Clarification: This looks for the number of files that has the "pattern_to_look_for" in their contents and not in their filenames (like Wag's answer). From your question it's hard to tell what you are looking for.

  • But something is missing? because it does not work – user4311 Jan 29 '11 at 21:01
  • If you look for the string duck you must write it like /duck/ in Awk. Are you doing that? – Jan Persson Jan 29 '11 at 21:05
  • yes, the output: awk: read error (Is a directory) – user4311 Jan 29 '11 at 21:07
  • Wolf's answer will give you duplicates. If there are several occurances of the string you are looking for in one of the files, it will count as extra matches. – Jan Persson Jan 29 '11 at 21:08
  • Well, if you have directories in the folder you have to do some extra stuff like replacing the star with something like this find . ! -name . -prune -type f (don't miss the backticks).
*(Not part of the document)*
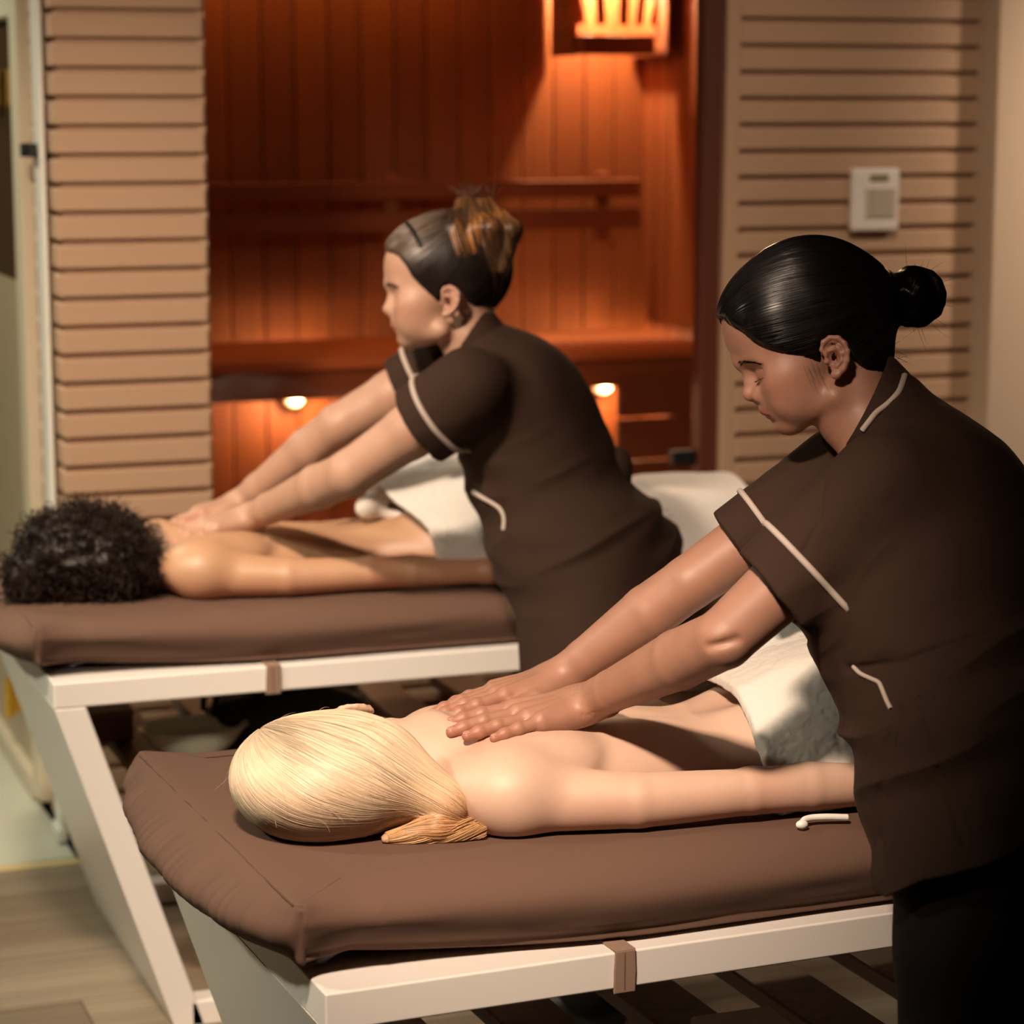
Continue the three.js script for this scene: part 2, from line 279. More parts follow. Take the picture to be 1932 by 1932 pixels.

This command only lists the files in the folder. – Jan Persson Jan 29 '11 at 21:11
2

This works in Bash with any filename:

grep -lZ "$pattern" * | tr -cd '\000' | wc -c

Explanation:

  • grep's -Z option prints every result with a ␀-byte separator. This character can't be part of a file name, so we can simply count the number of separators to get the number of files.
  • To get rid of the other characters in the output, we simply remove everything except the ␀ bytes using tr.
  • Then just count the characters with wc.